How can you tell if your DAG runs? Use the airflow dags list command to check if it's been parsed by the scheduler. If not, use airflow dags list-import-errors to check for syntax errors. Alternatively, you could check the user interface at localhost:8080.
To ensure configuration errors are avoided use the following link for a step-by-step guide on installation and setup:
Step by step guide on how to Install and Setup Apache Airflow

Best Practices

As your workflows grow in complexity, adhering to a few core principles will save you from scheduling nightmares and data corruption. Let's look at some of them:
1. Idempotency: A task should return the exact same outcome whether it is run once, twice or a hundred times for the same execution date.
2. Atomicity: Each task should perform one defined operation. This ensures modularity. If the transformation phase fails, you only need to retry that specific task instead of re-fetching all your raw data from the source. See diagram below

_{Left - monolith | Right - modular}

3. Encapsulation: Only define the DAG structure at the top level.
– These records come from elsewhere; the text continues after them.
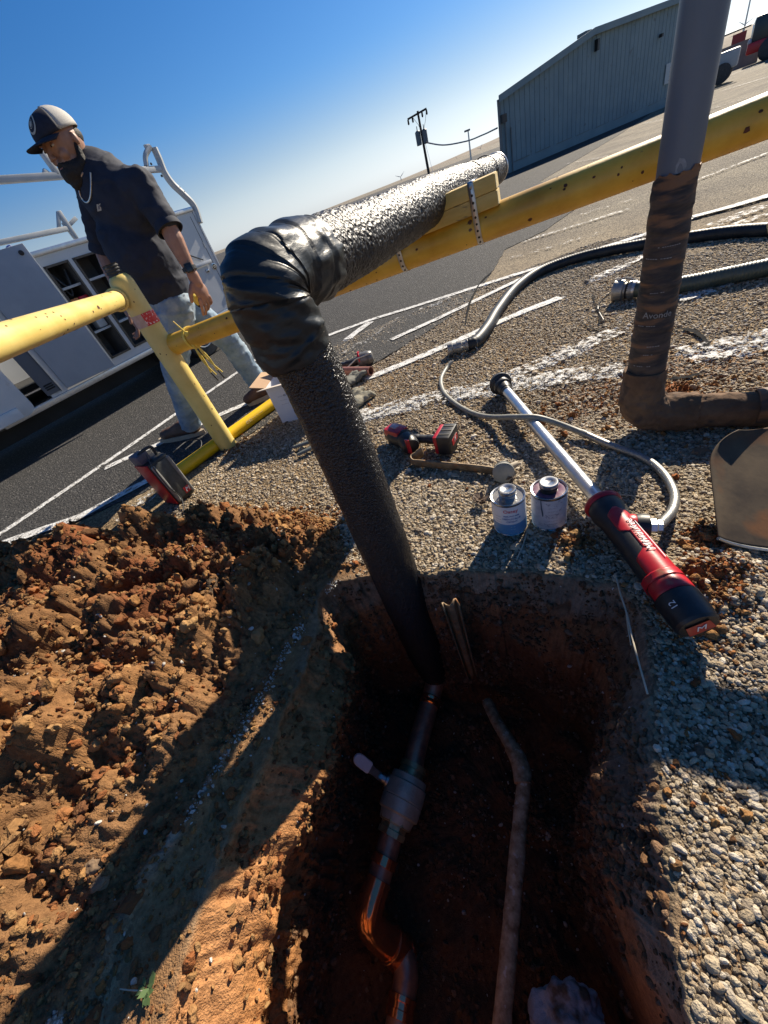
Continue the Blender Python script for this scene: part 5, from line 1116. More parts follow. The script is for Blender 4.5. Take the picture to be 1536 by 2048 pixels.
# jobsite charger / radio
B = G(362, 1010); e1_ = (G(399, 984)-B); w1_ = e1_.length; e1_.normalize(); e2_ = (G(336, 1014)-B); w2_ = e2_.length*1.0; e2_.normalize(); e2_ = (e2_-e1_*e2_.dot(e1_)*.55).normalized(); e1_ = (e1_-e2_*e1_.dot(e2_)).normalized(); w2_ = .15; hR = PV(B, 312, 924).z
rad_ = thing('jobsite_radio', B, 'red and black jobsite radio standing on the kerb of the gravel by the spoil heap', 'radio')
Rm = Matrix((e1_, e2_, Vector((0, 0, 1)))).transposed()
ctr = B+e1_*w1_/2+e2_*w2_/2+Vector((0, 0, hR/2+.004)); mb = MB(); mb.box(ctr, (w1_, w2_, hR), Rm, .016); mb.build('case', BLK, rad_, 40)
RPAN = mat('radio_panel', (.035, .04, .038), (.07, .075, .07), .55, scale=30)
mb = MB(); mb.box(ctr-e2_*(w2_/2+.002)+Vector((0, 0, .004)), (w1_*.78, .008, hR*.84), Rm, .004); mb.build('speaker_panel', RPAN, rad_, 40)
mb = MB(); mb.box(ctr-e1_*(w1_/2+.001), (.010, w2_*.80, hR*.97), Rm, .004); mb.build('red_side', RED, rad_, 40)
lg = ctr-e2_*(w2_/2+.0065)+e1_*w1_*.20-Vector((0, 0, hR*.33))
mb = MB(); mb.box(lg, (w1_*.32, .003, hR*.14), Rm, .001); mb.build('logo_plate', RED, rad_)
text_on('M', .038, lambda x, y, z: lg-e2_*(.002+z)+e1_*x+Vector((0, 0, y)), 'logo_lettering', TXTW, rad_, shear=.3)
for s_ in (0, 1):
    mb = MB(); c = B+e1_*(.012 if not s_ else w1_-.012)+Vector((0, 0, 0)); mb.caps(c-e2_*.004+Vector((0, 0, .03)), c-e2_*.004+Vector((0, 0, hR-.02)), .010, .010); mb.build('bumper_bar', mat('grey_bumper', (.16, .16, .15), (.22, .22, .21), .5, scale=40), rad_)
T_ = B+Vector((0, 0, hR)); mb = MB(); mb.tube(catmull([T_+e1_*.02+e2_*w2_*.4, T_+e1_*.02+e2_*w2_*.4+Vector((0, 0, .05)), T_+e1_*(w1_*.5)+e2_*w2_*.4+Vector((0, 0, .06)), T_+e1_*(w1_-.02)+e2_*w2_*.4+Vector((0, 0, .05)), T_+e1_*(w1_-.02)+e2_*w2_*.4], 6), .009, 10); mb.build('carry_handle', RUB, rad_)
mb = MB(); mb.box(T_+e1_*w1_*.25+e2_*w2_*.6+Vector((0, 0, .03)), (.07, .09, .055), Rm, .012); mb.build('battery_pack', mat('violet_black_plastic', (.05, .045, .07), (.09, .08, .12), .4, scale=30), rad_, 40)
mb = MB(); mb.tube(catmull([T_+e1_*.03+Vector((0, 0, .05)), T_-e2_*.04+Vector((0, 0, .0)), B-e2_*.03+Vector((0, 0, hR*.5)), B-e2_*.02+e1_*.02+Vector((0, 0, hR*.15)), gr(368, 1028, .006)], 8), .0032, 8); mb.build('power_cord', RUB, rad_)
cb_ = catmull([G(345, 905, .18), G(375, 882, .10), G(400, 880, .06), G(401, 895, .04), G(385, 905, .03), G(350, 893, .05)], 8)
mb = MB(); mb.tube(cb_, .0035, 8); tag(mb.build('cable', RUB), 'thin black cable looped on the ground behind the red radio', 'cable')
# ================================================================== BACKGROUND
SIDING = mat('blue_grey_siding', (.17, .24, .26), (.21, .285, .30), .7, scale=1.5, bump=.1, bscale=20, c3=(.14, .17, .175), s3=5, r3=(.66, .74))
TRIM = mat('dark_trim', (.13, .15, .15), (.17, .19, .19), .6, scale=4)
bL, bR = G(1006, 352), G(1372, 196)
bd = (bR-bL).normalized(); bn = Vector((bd.y, -bd.x, 0)); bn = bn if bn.dot(CAM-bL) > 0 else -bn; Wb = (bR-bL).length
def onwall(px, py):
    d = ray(px, py); t = (bL-CAM).dot(bn)/d.dot(bn); P = CAM+d*t; return (P-bL).dot(bd), P.z
eL = onwall(977, 206); rg = onwall(1182, 68); rR = onwall(1372, -6)
bld = thing('site_building', bL, 'blue grey panelled metal building with low gable roof beyond the parking lot', 'building')
DV = (Vector((bL.x, bL.y, 0)).normalized()+bd*.06).normalized()
def W3(s, z, o=0): return bL+bd*s+(bn*o if o > -.5 else DV*(-o))+Vector((0, 0, z))
roofz = lambda s: float(np.interp(s, [0, rg[0], Wb], [eL[1], rg[1], rR[1]]))
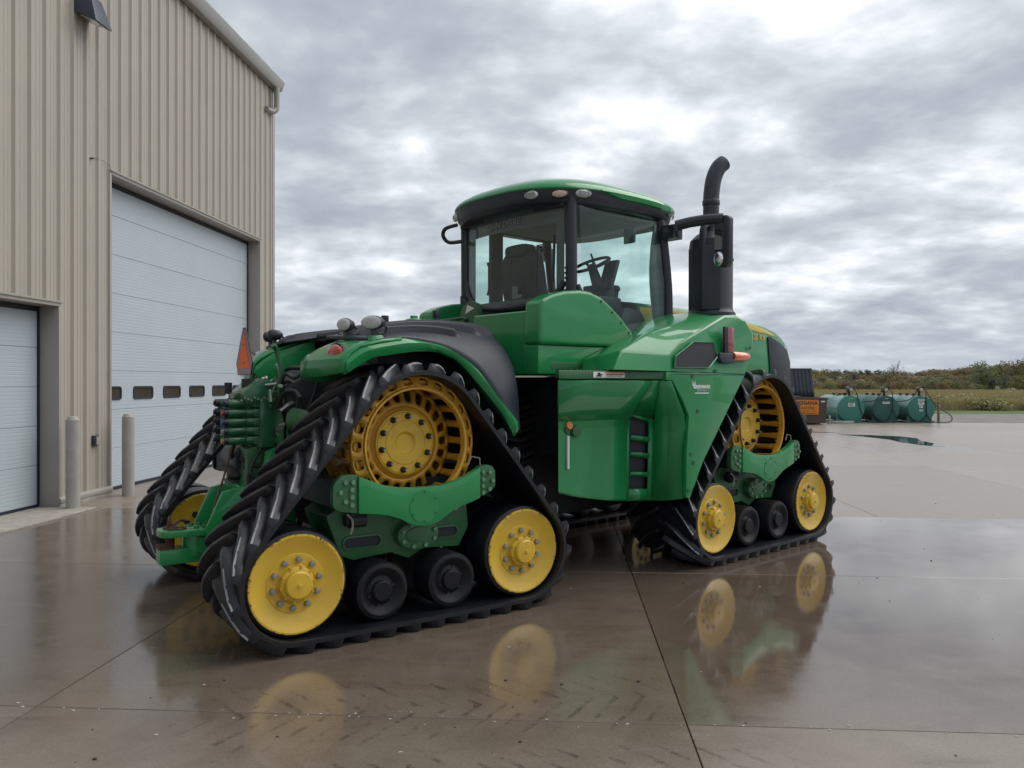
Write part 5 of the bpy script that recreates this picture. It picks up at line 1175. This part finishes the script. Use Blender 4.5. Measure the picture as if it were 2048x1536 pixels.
# ---------------------------------------------------------------- cab
def mirror_pair(fn):
    for q in (-1, 1): fn(q)
DOME = [(1.285, 2.012), (1.29, 2.352), (1.31, 2.390), (1.43, 2.445), (1.58, 2.485), (1.76, 2.505), (1.90, 2.502), (2.04, 2.462), (2.17, 2.390), (2.33, 2.280), (2.50, 2.135), (2.62, 2.012)]
for q in (-1, 1):
    bm = NB(); prism(bm, DOME, 'y', q*.70, q*.905); dp = fp('cab_side_dome', bm, GREEN, bev=.045, seg=4, ang=40)
    bm = NB(); prism(bm, [(1.295, 1.765), (1.295, 2.011), (2.7, 2.011), (2.7, 1.765)], 'y', q*.68, q*.872); lw = fp('cab_side_skirt', bm, GREEN, bev=.012)
    if q < 0:
        bm = NB(); prism(bm, [(1.44, 1.80), (1.44, 1.87), (2.09, 1.87), (2.05, 1.80)], 'y', -.875, -.86); part('skirt_pocket', bm, GREEN_D, lw, bev=.006)
        for x, z in ((2.03, 2.443), (2.18, 2.352), (2.30, 2.264), (2.41, 2.176)):
            bm = NB(); cyl(bm, (x, -.89, z - .02), (x, -.909, z - .022), .011, n=10); part('dome_screw', bm, DARK, dp)
# rear box under the cab window
bm = NB(); box(bm, 1.315, 1.75, -.820, .04, 1.755, 2.312); rb = fp('rear_cover', bm, GREEN, bev=.03, seg=3)
bm = NB(); box(bm, 1.308, 1.316, -.79, -.725, 2.24, 2.285); box(bm, 1.308, 1.316, -.795, -.73, 1.84, 1.885); part('cover_latch', bm, GREEN_D, rb, bev=.004)
bm = NB(); prism(bm, [(.08, 1.80), (.08, 2.42), (.12, 2.44), (.20, 2.47), (.31, 2.42), (.345, 2.36), (.345, 1.80)], 'x', 1.40, 1.46); pb_ = fp('rear_corner_plate', bm, GREEN_D, bev=.008)
bm = NB(); v = [bm.verts.new((1.397, y, z)) for y, z in ((.12, 2.39), (.265, 2.345), (.23, 2.43))]; bm.faces.new(v); part('reflector', bm, WHITE, pb_)
bm = NB(); tube(bm, [(1.25, .55, 2.28), (1.36, .26, 2.305), (1.38, .23, 2.30), (1.40, .28, 2.24), (1.40, .30, 2.2)], .014, 8); fp('grab_rail', bm, GREEN_D)

# roof: black surround with green cap
def srow(s, z, n=64, ex=3.2, cx=2.46, hl=.97, hw=.93, rear=1.0):
    o = []
    for i in range(n):
        a = 2*math.pi*i/n; ca, sa = math.cos(a), math.sin(a)
        x = math.copysign(abs(ca)**(2/ex), ca)*hl*s; y = math.copysign(abs(sa)**(2/ex), sa)*hw*s
        # the rear edge bows out, the sides droop toward front and rear corners
        bow = .055*(1 - (y/hw)**2) * (1 if x < 0 else .5)
        drop = -.022*(x/hl)**2 - .030*(y/hw)**2
        o.append((cx + x + math.copysign(bow, x) * min(1, abs(x)/.6), y, z + drop * min(1, s*1.2)))
    return o
bm = NB(); loft(bm, [srow(.80, 3.315), srow(.90, 3.303), srow(.955, 3.312), srow(.975, 3.332), srow(.990, 3.385), srow(.998, 3.425), srow(1.003, 3.440), srow(1.0, 3.450), srow(.96, 3.455)], closed=True); 
v0 = srow(.80, 3.315); v = [bm.verts.new(p) for p in v0]; bm.faces.new(v)
rf_ = fp('roof_surround', bm, BLACKP, ang=40)
bm = NB(); loft(bm, [srow(1.006, 3.436), srow(1.011, 3.448), srow(1.0, 3.470), srow(.97, 3.495), srow(.90, 3.530), srow(.80, 3.562), srow(.66, 3.592), srow(.46, 3.615), srow(.25, 3.625)], closed=True); v = [bm.verts.new(p) for p in srow(.25, 3.625)]; bm.faces.new(v); bmesh.ops.remove_doubles(bm, verts=bm.verts, dist=1e-4)
cap = fp('roof_cap', bm, GREEN, ang=40)
for q in (-1, 1):
    bm = NB(); A = []
    for i in range(15):
        x = 2.02 + (3.30 - 2.02)*i/14; d_ = -.022*((x - 2.46)/.97)**2 - .030; yw_ = .93*(1 - abs((x - 2.46)/1.0)**3.2)**(1/3.2)
        k_ = min(1, i/2.5); zt_, zb_ = 3.462 + d_, 3.462 + d_ - .025 - .045*k_
        A.append([(x, q*(yw_ + .010), zt_), (x, q*(yw_ + .022), zt_ - .02), (x, q*(yw_ + .014), zb_ + .01), (x, q*(yw_ - .01), zb_)])
    loft(bm, A); part('roof_side_rail', bm, GREEN, cap, ang=40)
def ovlamp(name, c, nrm, w_, h_, m, par):
    """oval lamp: rim and lens facing nrm"""
    n_ = Vector(nrm).normalized(); xx = Vector((0, 0, 1)).cross(n_).normalized(); Mx = basis(c, xx, Vector((0, 0, 1)) - n_*n_.z)
    bm = NB(); rev(bm, [(1.0, -.02), (1.0, .006), (.92, .012), (.88, .008)], axis='z', n=28)
    for v in bm.verts: v.co = Vector((v.co.x*w_, v.co.y*h_, v.co.z))
    o = part(name, bm, WHITE if m is LENS else BLACKP, par, Mx)
    bm = NB(); rev(bm, [(.90, .004), (.8, .011), (.5, .017), (0, .019)], axis='z', n=28)
    for v in bm.verts: v.co = Vector((v.co.x*w_, v.co.y*h_, v.co.z))
    l = part('lens', bm, m, o)
    if m is LENS:
        bm = NB()
        for t in (-.3, .0, .3): box(bm, -w_*.72, w_*.72, h_*t - .003, h_*t + .003, .016, .021)
        part('lens_bar', bm, STEEL, l)
    return o
ovlamp('roof_lamp', (1.505, -.545, 3.358), (-1, -.22, .05), .066, .034, LENS, rf_)
ovlamp('beacon_lamp', (1.655, -.757, 3.352), (-.78, -.62, .05), .078, .038, PINKL, rf_)
ovlamp('roof_lamp', (1.845, -.866, 3.368), (-.40, -.92, .05), .072, .034, LENS, rf_)
ovlamp('roof_lamp', (1.575, .665, 3.35), (-.85, .5, .0), .06, .04, LENS, rf_)
ovlamp('roof_lamp', (3.10, -.850, 3.375), (.25, -1, -.1), .055, .045, LENS, rf_)
bm = NB(); tube(bm, [(1.66, .74, 3.30), (1.60, .86, 3.27), (1.60, .90, 3.20), (1.66, .88, 3.14), (1.76, .80, 3.15)], .020, 8, sub=5); fp('roof_handle', bm, BLACKP)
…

If you put heavy data processing, API calls or database queries in the global scope of your file, the scheduler will execute that code every single time it parses the file. This will crash your Airflow instance.

Summary

To sum everything up, Apache Airflow might seem intimidating at first, but at its core, it is simply a tool designed to bring order to chaos. By embracing orchestration, you transform isolated, manually run scripts into reliable, automated data pipelines. To recap the key takeaways:

• Data Orchestration is essential to data pipelines, it ensures your data tasks run in the right sequence and at the right time.
• DAGs are the blueprint, they provide a map of your tasks and dependencies, ensuring no task runs out of order.
• Airflow does the heavy lifting by handling the logistics of executing and monitoring your tasks so you can focus on the logic.
• Workflow as Code: Whether you use traditional operators or the modern, Pythonic TaskFlow API, you have the flexibility to define complex pipelines.